Much of the abstract art is grouped toward the end of the exhibition as “that was its own story,” she said. “A lot of people wanted to box artists in and say you should be painting Black subjects, and part of freedom for those artists was the freedom to do any kind of art that they wanted to do.”

That was true of Norman Lewis, whose 1962 painting “Evening Rendezvous” is both abstract and deeply political. At first glance, it is merely dabs and amorphous shapes of red, white and blue on a green-gray background, but a closer look reveals that the white smudges, are, in fact, hooded Klansmen.

One of Mr. Robinson’s favorite pieces in the show is by Renée Stout, one of the few living artists whose work is in the exhibition. “The Colonel’s Cabinet,” created between 1991 and 1994, is an installation piece — a cabinet filled with objects from a Colonel Frank, an explorer the artist created.

The cabinet contains what can be perceived as a jumble, but are items actually methodically made and placed by the artist, such as photos, maps, statuettes, a musical instrument, a small skull. “I wanted to evoke the same feeling in the viewer that I have when I encounter an ethnographic piece — a sense of mystery. What do these objects mean?” said Ms. Stout.

For Mr. Robinson, the work resonates deeply, reminding him of his grandmother’s apartment in Harlem and her collections.
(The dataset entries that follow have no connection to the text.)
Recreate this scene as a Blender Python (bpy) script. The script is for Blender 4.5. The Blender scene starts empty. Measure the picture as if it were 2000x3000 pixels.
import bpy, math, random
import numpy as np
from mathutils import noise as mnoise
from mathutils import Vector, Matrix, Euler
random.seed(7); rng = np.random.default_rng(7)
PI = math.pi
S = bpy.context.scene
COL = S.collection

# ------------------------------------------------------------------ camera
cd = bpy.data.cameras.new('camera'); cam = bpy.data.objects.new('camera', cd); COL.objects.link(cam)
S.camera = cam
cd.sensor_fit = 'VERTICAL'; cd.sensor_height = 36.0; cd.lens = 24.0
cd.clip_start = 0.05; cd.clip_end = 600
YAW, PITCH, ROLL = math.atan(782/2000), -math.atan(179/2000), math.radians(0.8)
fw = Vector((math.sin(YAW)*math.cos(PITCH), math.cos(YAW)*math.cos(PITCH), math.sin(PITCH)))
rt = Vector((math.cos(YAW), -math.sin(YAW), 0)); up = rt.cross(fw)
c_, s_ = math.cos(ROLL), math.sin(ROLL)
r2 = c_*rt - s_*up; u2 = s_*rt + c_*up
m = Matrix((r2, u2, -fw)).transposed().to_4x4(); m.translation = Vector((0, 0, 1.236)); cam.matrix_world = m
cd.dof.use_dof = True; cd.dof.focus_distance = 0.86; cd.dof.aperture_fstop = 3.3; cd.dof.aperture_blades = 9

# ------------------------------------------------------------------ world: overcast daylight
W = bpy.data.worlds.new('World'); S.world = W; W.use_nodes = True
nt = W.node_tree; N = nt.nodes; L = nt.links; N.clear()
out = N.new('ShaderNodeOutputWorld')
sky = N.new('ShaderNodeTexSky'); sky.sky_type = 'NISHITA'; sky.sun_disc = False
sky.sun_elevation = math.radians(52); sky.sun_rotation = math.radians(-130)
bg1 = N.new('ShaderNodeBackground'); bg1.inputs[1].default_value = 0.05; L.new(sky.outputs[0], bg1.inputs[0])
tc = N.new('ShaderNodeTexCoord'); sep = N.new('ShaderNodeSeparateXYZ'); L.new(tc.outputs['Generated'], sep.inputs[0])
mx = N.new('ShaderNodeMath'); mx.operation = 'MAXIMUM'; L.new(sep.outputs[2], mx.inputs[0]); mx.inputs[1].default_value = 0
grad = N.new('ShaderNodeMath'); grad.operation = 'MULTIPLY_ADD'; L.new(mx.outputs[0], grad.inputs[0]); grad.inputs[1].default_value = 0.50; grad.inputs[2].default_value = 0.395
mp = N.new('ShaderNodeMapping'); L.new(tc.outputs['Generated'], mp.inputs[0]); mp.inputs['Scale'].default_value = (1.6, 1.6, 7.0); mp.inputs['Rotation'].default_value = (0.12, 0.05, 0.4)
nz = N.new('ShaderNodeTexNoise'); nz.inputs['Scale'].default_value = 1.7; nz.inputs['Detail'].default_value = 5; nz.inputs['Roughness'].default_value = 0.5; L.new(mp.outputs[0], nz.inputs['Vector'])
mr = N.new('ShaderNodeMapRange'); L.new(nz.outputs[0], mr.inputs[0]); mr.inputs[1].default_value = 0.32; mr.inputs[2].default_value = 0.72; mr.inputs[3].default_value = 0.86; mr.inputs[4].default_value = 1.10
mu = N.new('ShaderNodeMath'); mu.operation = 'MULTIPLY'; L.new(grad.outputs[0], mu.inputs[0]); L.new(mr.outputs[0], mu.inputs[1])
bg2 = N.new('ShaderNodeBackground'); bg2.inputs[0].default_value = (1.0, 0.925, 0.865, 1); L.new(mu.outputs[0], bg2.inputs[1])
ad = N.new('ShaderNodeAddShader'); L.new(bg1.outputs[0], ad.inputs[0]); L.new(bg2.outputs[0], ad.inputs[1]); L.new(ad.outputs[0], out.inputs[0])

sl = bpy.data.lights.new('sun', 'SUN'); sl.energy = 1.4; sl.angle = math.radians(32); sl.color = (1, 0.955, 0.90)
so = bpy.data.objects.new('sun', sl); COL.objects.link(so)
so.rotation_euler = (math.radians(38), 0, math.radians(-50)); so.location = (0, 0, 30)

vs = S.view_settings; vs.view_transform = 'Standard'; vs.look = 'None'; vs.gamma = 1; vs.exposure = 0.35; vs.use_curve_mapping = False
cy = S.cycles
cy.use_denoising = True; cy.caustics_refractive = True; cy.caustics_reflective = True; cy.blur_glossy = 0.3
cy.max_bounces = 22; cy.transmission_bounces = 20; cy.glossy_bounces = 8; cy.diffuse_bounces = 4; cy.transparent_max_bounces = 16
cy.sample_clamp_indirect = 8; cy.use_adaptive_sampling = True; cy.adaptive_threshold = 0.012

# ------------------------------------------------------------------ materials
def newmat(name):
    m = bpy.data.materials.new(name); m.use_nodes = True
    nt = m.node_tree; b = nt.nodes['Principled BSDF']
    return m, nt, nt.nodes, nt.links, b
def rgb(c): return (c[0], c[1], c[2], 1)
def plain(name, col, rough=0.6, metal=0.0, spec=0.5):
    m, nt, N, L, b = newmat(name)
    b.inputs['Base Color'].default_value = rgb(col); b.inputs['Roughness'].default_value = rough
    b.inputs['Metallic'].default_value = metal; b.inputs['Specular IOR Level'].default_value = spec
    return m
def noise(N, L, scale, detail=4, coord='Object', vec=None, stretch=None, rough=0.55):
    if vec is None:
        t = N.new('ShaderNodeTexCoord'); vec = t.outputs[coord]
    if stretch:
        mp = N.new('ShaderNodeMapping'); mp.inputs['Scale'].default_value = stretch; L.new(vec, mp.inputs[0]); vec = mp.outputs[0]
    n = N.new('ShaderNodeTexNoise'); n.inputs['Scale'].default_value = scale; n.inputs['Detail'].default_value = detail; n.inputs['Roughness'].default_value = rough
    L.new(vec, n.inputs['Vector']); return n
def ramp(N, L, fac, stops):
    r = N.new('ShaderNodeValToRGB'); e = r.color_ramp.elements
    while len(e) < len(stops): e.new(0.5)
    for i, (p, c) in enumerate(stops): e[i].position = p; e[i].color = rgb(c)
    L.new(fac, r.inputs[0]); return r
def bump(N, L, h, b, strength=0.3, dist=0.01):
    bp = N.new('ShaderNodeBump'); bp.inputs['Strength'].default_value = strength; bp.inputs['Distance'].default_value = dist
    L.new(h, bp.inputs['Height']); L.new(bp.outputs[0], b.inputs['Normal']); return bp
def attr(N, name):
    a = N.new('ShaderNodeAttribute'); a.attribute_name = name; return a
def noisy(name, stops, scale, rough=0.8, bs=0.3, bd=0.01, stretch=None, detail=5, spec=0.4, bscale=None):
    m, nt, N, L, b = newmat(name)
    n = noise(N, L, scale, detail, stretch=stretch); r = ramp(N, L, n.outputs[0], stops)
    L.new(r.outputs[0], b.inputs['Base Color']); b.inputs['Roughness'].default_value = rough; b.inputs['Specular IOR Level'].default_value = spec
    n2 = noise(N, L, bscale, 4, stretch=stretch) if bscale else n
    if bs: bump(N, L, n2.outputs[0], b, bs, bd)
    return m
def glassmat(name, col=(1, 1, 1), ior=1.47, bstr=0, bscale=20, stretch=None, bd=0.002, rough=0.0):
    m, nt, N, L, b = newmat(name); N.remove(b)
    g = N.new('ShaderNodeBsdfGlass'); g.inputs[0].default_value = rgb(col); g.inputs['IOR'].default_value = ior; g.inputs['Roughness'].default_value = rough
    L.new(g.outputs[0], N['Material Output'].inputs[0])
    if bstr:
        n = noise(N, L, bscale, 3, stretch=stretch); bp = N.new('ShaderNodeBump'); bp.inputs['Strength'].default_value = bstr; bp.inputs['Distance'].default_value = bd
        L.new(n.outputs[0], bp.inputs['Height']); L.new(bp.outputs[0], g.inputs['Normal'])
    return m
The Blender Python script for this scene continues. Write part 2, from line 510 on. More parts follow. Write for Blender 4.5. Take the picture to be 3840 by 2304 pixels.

Renee Stout, Smithsonian American Art Museum

“It might not look intentional at first glance, but you know everything is placed there for a reason, for you to ask questions about it,” he said. “I think that’s my favorite thing about art — does this thing leave me with the opportunity to ask questions, or is it already giving me all the information?”

Mr. Robinson’s show of five works includes “Fighting for Change: Fist Full of Tears” (the latter half of the name comes from the title of a song by his friend, the singer-songwriter Maxwell) and one made specifically for the exhibition, entitled “Beauty from Ashes”; the show carries the same title. It consists of sand, a small flag and cross, and 6,000 pennies all mounted on a 48-inch by 72-inch wooden canvas.

The work has multiple layers of meaning, Mr. Robinson said: the pennies represent the devaluation of African Americans, who are overlooked, much as pennies themselves are. Enslaved African Americans had to cross sand when taken to America and came to this country penniless, forced to work and labor and then left without resources. The flag and cross demonstrate how the country and religion have oppressed people, but “these iconic symbols are not all bad,” he said. “They’ve been used in the wrong way.”

Ms. Stout said Mr. Robinson’s work continues the Smithsonian show’s significance of nine years ago.

“He represents the reality that a younger generation of artists continues to embrace abstraction and challenge the notion of what ‘Black art’ is supposed to look like,” she said. “The ways we create and express ourselves are as diverse as we are as people.”